Patricia Green

Saturday, 22 August 2015

The Printed Path


 Earlier in the summer(??!!) in bought this book on the basis of a review that I came across in the Guardian Review (Saturday - a great place to find all sorts of books). I have already read a great deal of Barnes' fiction starting a long time ago with Flaubert's Parrot. He is an avowed Francophile with an interest in the literature and art of France of the turn of 19th/ 20th century and this is manifest in this collection of essays which extends from Gericault to Braque, but including a side-order of Oldenburg, Freud and Hodgkin.
The essay that prompted me to write though concerns Félix Valloton (1865 - 1925) , a Swiss whom became assimilated into France. Here's just one example to start:



The Lie, oil on canvas, 1898

Valloton, despite not being French, became one of the  Les Nabis  a post impressionist avant-garde group which included Bonnard and Vuillard. Here I must declare interest in the the whole group that followed the Impressionists  such the Fauves and the Nabis have always intrigued me. Valloton, however, was unfamiliar to me. I had heard his name but would not have immediately recognised his work.
Now, after Barnes' essay - Valloton: The Foreign Nabi (Guardian, 2007) - and a followup on the imagery I cannot understand how I could have passed it - simply through its not being shown, I imagine.

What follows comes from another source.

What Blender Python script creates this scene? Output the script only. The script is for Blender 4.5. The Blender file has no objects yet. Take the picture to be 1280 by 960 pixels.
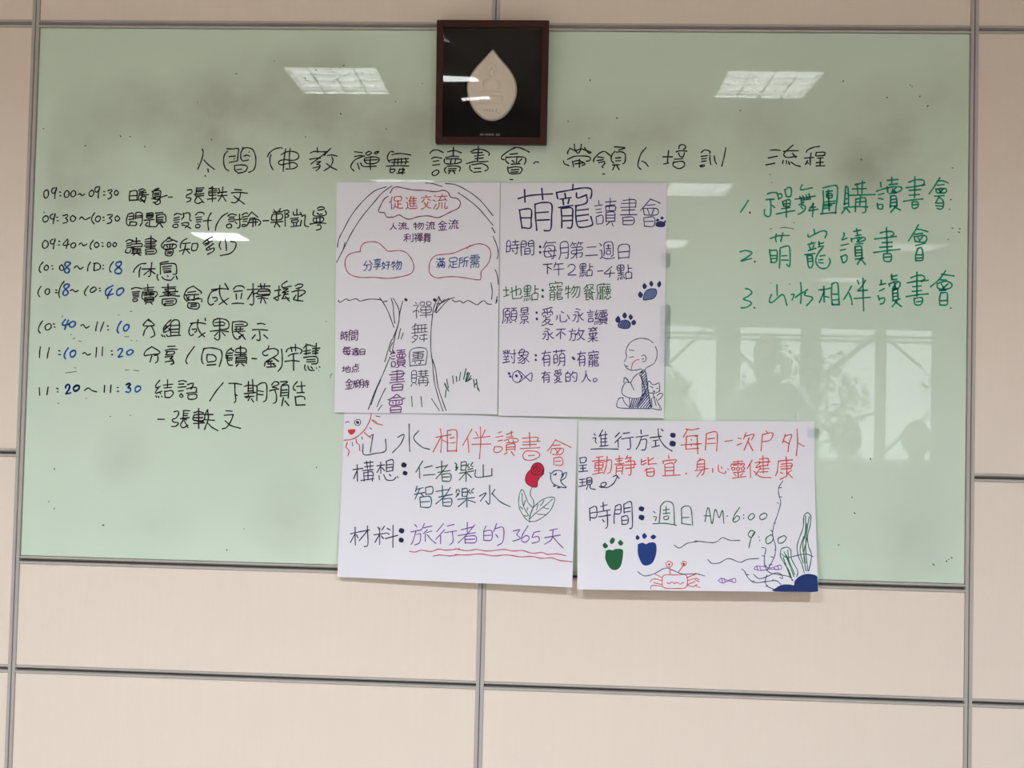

Here are some of his landscapes:


Sunset, oil on canvas, 1918 


Lake Leman, effect of evening, oil on canvas, 1900


Evening on the Loire, oil on canvas, 1923



La Grève Blanche, oil on canvas, 1913

Looking at these landscapes it is possible to see where contemporary Irish artists such as George Callaghan might have come from.
Valloton was extremely prolific and was also an accomplished portraitist:



Self-portrait, oil on canvas, 1914



Women with powder, oil on canvas, ?

The tones, the detail the flatness of the image all appeal and the approach is so different to the almost fantastical element that appears in the landscapes. When we move to his nude work which Barnes almost universally hated the same flatness can be observed:


African Woman, oil on canvas, 1911


The Abandoned Book, oil on canvas, ?

Admittedly,some of the other nudes are rather blocky an in others the influence of Ingres is rather painfully obvious; nonetheless,  I could see here where Lucian Freud might have come from both in the way of finishing faces and in the tone values used.
But here was the clincher for me:




These are example from a series of woodcuts called  Les Intimités. These are quite small but very intense in there use of large areas of undifferentiated black such as this one entitled Money:


 Equally the landscapes in woodcut are very dramatic: 


Prior to this wood had mainly been used as engraving for illustration but it would hardly be too dramatic to assert that Valloton changed the perception of the woodcut. This could be partly due to the infatuation with Japanese woodblock prints which had become very popular in France. There is evidence for this influence equally in the flat areas of colour used in many of his paintings and particularly The Lie with which we began.
Perhaps my enthusiasm for Valloton derives from my attachment to printmaking, but its not just that. I feel that Valloton has been unjustly neglected and I would advise first reading Barnes' essay , then seeking out the images foe oneself.

In passing I could also recommend Barnes' little book The Pedant in the Kitchen -a collection of his kitchen articles from the Guardian which are an absolute hoot.